The Farm House
My Parents and me-in front of house
The farm house is made of a brown stone, quarried from the area. It was built before the Revolutionary War. Many farm houses during that time were built with the same stone.
Someone told my brother that a group of slave laborers went around our county from the South and built these houses. I don’t know if that’s accurate, but we think it may be a possibility.
We’ve been told that its first owner was the first superintendent of the church circuit in that area. It was in the wilderness at the time and periodically he would have to call the militia in York (about 25 miles away) to come and fight the Indians. My Father found a lot of arrowheads on the land, so it’s probably true. We can see the place on the one end of the house, where the there was the usual outdoor fireplace used to cook during the summer. The smokehouse still sets, where hams were hung and stored. Next to it is the woodhouse, to store the wood. It was still in use when I was growing up. There was a “summer” kitchen attached to kitchen, which was an addition to the stone portion of the house, added sometime later. One of the rooms in the stone portion of the house had to be the kitchen, because the hearth is still there, with wood cabinets floor to ceiling next to it. We never used it as a kitchen, because by the time my parents lived there, a kitchen addition has been added to the stone portion of the house. I will write about that kitchen in another post. (When I find a good photo of the house and get it scanned, I will post it).
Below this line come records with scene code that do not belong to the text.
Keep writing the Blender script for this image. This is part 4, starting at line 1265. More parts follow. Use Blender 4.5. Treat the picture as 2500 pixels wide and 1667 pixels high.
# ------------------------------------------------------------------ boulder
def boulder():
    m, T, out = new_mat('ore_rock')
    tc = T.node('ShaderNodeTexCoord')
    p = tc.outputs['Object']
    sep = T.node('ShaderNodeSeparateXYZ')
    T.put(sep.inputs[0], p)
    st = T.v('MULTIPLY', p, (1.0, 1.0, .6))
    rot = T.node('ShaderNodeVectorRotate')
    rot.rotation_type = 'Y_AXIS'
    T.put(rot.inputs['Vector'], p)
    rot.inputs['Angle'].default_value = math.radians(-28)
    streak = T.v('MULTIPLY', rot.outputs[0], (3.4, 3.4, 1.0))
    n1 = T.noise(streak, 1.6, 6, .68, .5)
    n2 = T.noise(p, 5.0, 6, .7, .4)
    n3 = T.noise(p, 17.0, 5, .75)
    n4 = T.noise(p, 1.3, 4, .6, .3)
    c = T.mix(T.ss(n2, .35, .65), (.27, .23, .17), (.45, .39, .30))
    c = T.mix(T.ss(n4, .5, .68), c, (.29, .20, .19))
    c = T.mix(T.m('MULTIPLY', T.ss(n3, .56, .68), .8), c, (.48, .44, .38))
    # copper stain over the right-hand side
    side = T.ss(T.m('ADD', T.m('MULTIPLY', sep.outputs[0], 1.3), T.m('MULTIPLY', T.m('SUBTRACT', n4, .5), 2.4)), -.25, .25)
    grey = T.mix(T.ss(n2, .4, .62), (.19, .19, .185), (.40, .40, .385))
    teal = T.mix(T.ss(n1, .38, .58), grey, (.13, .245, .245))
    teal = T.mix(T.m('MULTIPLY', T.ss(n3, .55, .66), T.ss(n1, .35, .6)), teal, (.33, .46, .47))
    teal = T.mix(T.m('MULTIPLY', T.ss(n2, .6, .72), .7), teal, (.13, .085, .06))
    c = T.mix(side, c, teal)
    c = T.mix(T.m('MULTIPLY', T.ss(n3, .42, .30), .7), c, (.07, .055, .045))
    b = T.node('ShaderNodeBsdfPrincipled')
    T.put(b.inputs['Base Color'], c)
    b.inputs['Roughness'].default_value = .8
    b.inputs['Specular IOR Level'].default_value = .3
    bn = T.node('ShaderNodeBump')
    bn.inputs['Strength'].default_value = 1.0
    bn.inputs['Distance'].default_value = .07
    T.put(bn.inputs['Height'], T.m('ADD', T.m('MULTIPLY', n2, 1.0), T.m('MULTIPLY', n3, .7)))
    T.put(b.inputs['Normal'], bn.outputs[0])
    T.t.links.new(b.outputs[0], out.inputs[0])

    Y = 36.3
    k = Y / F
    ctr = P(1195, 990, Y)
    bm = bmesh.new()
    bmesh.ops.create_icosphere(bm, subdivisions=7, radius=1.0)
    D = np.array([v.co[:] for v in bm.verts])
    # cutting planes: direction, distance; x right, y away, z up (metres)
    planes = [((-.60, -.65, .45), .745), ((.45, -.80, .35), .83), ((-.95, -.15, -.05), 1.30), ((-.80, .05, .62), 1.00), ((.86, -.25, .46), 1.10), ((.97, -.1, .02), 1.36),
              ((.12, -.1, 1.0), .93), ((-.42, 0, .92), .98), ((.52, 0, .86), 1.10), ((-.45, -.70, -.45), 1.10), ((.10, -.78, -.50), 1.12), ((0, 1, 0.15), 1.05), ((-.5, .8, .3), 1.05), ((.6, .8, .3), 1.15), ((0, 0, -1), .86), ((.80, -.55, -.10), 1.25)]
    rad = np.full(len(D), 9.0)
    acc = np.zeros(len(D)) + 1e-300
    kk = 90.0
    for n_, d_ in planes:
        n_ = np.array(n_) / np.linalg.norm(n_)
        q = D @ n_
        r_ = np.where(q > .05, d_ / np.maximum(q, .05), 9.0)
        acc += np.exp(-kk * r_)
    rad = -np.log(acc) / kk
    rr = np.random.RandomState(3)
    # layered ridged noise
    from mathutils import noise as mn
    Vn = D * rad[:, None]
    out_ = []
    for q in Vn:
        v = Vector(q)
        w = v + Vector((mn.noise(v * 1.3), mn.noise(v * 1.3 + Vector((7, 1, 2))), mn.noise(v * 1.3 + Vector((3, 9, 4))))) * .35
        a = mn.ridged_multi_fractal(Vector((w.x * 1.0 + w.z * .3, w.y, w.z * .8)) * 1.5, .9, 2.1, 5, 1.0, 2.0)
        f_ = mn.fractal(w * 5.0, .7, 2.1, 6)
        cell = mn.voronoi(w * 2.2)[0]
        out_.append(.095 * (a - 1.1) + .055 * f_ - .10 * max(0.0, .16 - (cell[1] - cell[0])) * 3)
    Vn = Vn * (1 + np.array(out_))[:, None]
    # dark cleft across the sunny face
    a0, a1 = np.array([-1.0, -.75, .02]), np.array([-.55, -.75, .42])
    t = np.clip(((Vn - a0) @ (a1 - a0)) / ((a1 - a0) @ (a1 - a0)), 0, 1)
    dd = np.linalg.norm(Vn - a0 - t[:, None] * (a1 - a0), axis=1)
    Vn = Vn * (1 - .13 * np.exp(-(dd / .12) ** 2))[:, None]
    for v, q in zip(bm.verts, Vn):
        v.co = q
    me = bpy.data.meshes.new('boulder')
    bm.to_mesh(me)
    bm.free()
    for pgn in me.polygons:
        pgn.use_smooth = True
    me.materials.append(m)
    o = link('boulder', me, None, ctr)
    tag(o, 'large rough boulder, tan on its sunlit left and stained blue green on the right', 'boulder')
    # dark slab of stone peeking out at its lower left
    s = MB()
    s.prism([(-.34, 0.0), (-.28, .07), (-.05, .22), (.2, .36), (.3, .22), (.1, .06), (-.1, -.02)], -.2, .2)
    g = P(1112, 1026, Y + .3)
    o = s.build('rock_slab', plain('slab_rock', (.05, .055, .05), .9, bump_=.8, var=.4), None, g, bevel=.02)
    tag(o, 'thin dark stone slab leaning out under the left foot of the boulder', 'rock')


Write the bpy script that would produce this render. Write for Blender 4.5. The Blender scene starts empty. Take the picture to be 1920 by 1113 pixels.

Next to that room would have been the “parlor”, where guests were entertained, and then there is a living room and dining room. In the front off of the parlor and living room is a porch with two doors, on to each room, and nice white railing. There are three very large bedrooms upstairs, with a wood stairway to the top floor. One of the rooms still has the wooden rails on one of the walls with hooks, where they hung their clothes. Only one bedroom had a closet, and the closet is very small. (I wonder how that room rated, to get a closet?) In earlier days, when these houses were built, people did not have the number of clothes that we have today.
My parents lived there a few years before putting in a bathroom. Part of one of the larger bedrooms was taken to make a small bath. I remember going to the outhouse when I was young. The bathroom was added when I was about 6, so I don’t think my siblings remember that, I remember them building the bathroom. My Uncle John (Mom’s brother) was a carpenter and he put it in for Mom and Dad. One unusual thing they did was put in two sinks (in those days they didn’t have vanities with the sinks). On sink had a small basin, and was lower to the floor. It was for us children, so we could reach better. Wasn’t that thoughtful of them! When I was growing up, and even later, I never was in a bathroom that had a children’s sink! Later when all of us were grown up, they took the small sink out and built a linen closet in its place. The bathroom was the only room that had a radiator for heat, the bedrooms depended on floor registers for the heat to rise from below. During the winter months, it would be so cold in the mornings, that I would take my clothing and go into the bathroom and sit on the register to get dressed. When I was real young, I remember, every Saturday night my Dad would stand by the large sink and shave, with the radio on the windowsill tuned to the radio show “The Lone Ranger”.
I don’t know what year a furnace was added, but I remember it being done. The furnace was put in the room that had the fireplace hearth, next to the “parlor”. I also remember when aluminum storm windows were added to all the windows.
When Mom and Dad first lived there, there was no inside water. I was pretty little, but can still remember the “well driller” equipment in the front yard, drilling for water.
One of my Dad’s sisters, Aunt Sara told me that when she was a little girl, she played with the daughter of the people that owned the farm before my Dad owned it. She said that the house was her “dream house”. She loved the deep window sills, the hearth and the cabinets and the floors. As a child, she loved to be in the house and wished someday that she could live there. She told me this after Mother passed away, and asked what would happen to the farm. She was delighted to know that the farm was staying in the family and that my brother would be buying the house and fixing it.
Dad bought the farm before he was married, and rented the house. She told me that she did get to spend time living there in her teen years. Her younger siblings got typhoid fever or some communicable illness (she can’t remember what) and she did not get it, so the Dr. told her Mother to get her out of the house so she wouldn’t get sick. The cousin and his wife that rented from Dad, (Ernest and Mildred) let her live with them and she helped them with chores, and because they liked having her there, she stayed for a long while with them. She told me the house was so beautiful and they kept it so nice. She said that the floors were the wide planks of wood and that Ernest had them varnished so that they had a high gloss. She sure loved those floors.
My Dad was retired for over 20 years before he passed away, and in those retirement years, he and Mom did not have the money to keep the house maintained in the way it should have been. Our family is very happy now that our brother Tim has purchased the house and has already starting making improvements. Aunt Sara and all my aunts and uncles will also be happy!
1 Comments:
That was so fun to read Linda. It's as if you're telling me a story about the "olden days." Tell me some more. Your farmhouse sounds so interesting. What a piece of history.